* **Data for this exercise**:
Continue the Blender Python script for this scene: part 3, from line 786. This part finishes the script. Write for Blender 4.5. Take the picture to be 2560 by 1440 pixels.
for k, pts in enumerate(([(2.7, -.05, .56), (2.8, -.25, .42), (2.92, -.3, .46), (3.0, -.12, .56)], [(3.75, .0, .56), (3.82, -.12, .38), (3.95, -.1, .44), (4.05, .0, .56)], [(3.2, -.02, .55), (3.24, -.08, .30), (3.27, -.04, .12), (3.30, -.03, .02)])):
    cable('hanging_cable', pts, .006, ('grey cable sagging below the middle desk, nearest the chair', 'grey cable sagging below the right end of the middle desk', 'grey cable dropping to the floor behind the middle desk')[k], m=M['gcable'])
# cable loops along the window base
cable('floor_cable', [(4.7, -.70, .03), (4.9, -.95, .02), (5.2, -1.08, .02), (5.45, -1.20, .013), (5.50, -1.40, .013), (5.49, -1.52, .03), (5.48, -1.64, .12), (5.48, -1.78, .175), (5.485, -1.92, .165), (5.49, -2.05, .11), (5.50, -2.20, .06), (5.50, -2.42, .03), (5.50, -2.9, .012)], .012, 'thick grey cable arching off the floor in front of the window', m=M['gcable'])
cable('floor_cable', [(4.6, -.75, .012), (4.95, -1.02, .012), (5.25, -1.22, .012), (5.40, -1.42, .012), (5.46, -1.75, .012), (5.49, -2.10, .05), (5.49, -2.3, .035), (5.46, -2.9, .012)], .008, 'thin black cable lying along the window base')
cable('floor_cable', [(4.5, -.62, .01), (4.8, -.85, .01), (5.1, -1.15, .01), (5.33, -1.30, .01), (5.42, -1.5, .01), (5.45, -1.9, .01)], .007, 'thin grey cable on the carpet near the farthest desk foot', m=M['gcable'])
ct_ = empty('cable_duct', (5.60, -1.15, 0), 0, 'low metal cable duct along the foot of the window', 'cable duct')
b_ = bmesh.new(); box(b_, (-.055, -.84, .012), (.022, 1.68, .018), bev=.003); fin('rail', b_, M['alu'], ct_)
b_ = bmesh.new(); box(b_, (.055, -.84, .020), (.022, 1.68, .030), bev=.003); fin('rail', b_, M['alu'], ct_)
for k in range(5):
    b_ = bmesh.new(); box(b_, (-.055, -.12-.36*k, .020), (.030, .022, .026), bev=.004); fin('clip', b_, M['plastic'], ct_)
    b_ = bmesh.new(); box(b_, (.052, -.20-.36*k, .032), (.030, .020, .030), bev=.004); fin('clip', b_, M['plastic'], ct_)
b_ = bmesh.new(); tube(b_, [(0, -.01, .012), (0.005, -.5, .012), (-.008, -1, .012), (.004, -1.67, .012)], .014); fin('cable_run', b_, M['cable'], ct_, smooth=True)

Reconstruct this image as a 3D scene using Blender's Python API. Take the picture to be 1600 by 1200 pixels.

* **Set exercise**: Write out all records exactly, keeping every detail.

* **Solution for this exercise**:
Continue the Blender Python script for this scene: part 3, from line 786. This part finishes the script. Write for Blender 4.5. Take the picture to be 2560 by 1440 pixels.
for k, pts in enumerate(([(2.7, -.05, .56), (2.8, -.25, .42), (2.92, -.3, .46), (3.0, -.12, .56)], [(3.75, .0, .56), (3.82, -.12, .38), (3.95, -.1, .44), (4.05, .0, .56)], [(3.2, -.02, .55), (3.24, -.08, .30), (3.27, -.04, .12), (3.30, -.03, .02)])):
    cable('hanging_cable', pts, .006, ('grey cable sagging below the middle desk, nearest the chair', 'grey cable sagging below the right end of the middle desk', 'grey cable dropping to the floor behind the middle desk')[k], m=M['gcable'])
# cable loops along the window base
cable('floor_cable', [(4.7, -.70, .03), (4.9, -.95, .02), (5.2, -1.08, .02), (5.45, -1.20, .013), (5.50, -1.40, .013), (5.49, -1.52, .03), (5.48, -1.64, .12), (5.48, -1.78, .175), (5.485, -1.92, .165), (5.49, -2.05, .11), (5.50, -2.20, .06), (5.50, -2.42, .03), (5.50, -2.9, .012)], .012, 'thick grey cable arching off the floor in front of the window', m=M['gcable'])
cable('floor_cable', [(4.6, -.75, .012), (4.95, -1.02, .012), (5.25, -1.22, .012), (5.40, -1.42, .012), (5.46, -1.75, .012), (5.49, -2.10, .05), (5.49, -2.3, .035), (5.46, -2.9, .012)], .008, 'thin black cable lying along the window base')
cable('floor_cable', [(4.5, -.62, .01), (4.8, -.85, .01), (5.1, -1.15, .01), (5.33, -1.30, .01), (5.42, -1.5, .01), (5.45, -1.9, .01)], .007, 'thin grey cable on the carpet near the farthest desk foot', m=M['gcable'])
ct_ = empty('cable_duct', (5.60, -1.15, 0), 0, 'low metal cable duct along the foot of the window', 'cable duct')
b_ = bmesh.new(); box(b_, (-.055, -.84, .012), (.022, 1.68, .018), bev=.003); fin('rail', b_, M['alu'], ct_)
b_ = bmesh.new(); box(b_, (.055, -.84, .020), (.022, 1.68, .030), bev=.003); fin('rail', b_, M['alu'], ct_)
for k in range(5):
    b_ = bmesh.new(); box(b_, (-.055, -.12-.36*k, .020), (.030, .022, .026), bev=.004); fin('clip', b_, M['plastic'], ct_)
    b_ = bmesh.new(); box(b_, (.052, -.20-.36*k, .032), (.030, .020, .030), bev=.004); fin('clip', b_, M['plastic'], ct_)
b_ = bmesh.new(); tube(b_, [(0, -.01, .012), (0.005, -.5, .012), (-.008, -1, .012), (.004, -1.67, .012)], .014); fin('cable_run', b_, M['cable'], ct_, smooth=True)

Reconstruct this image as a 3D scene using Blender's Python API. Take the picture to be 1600 by 1200 pixels.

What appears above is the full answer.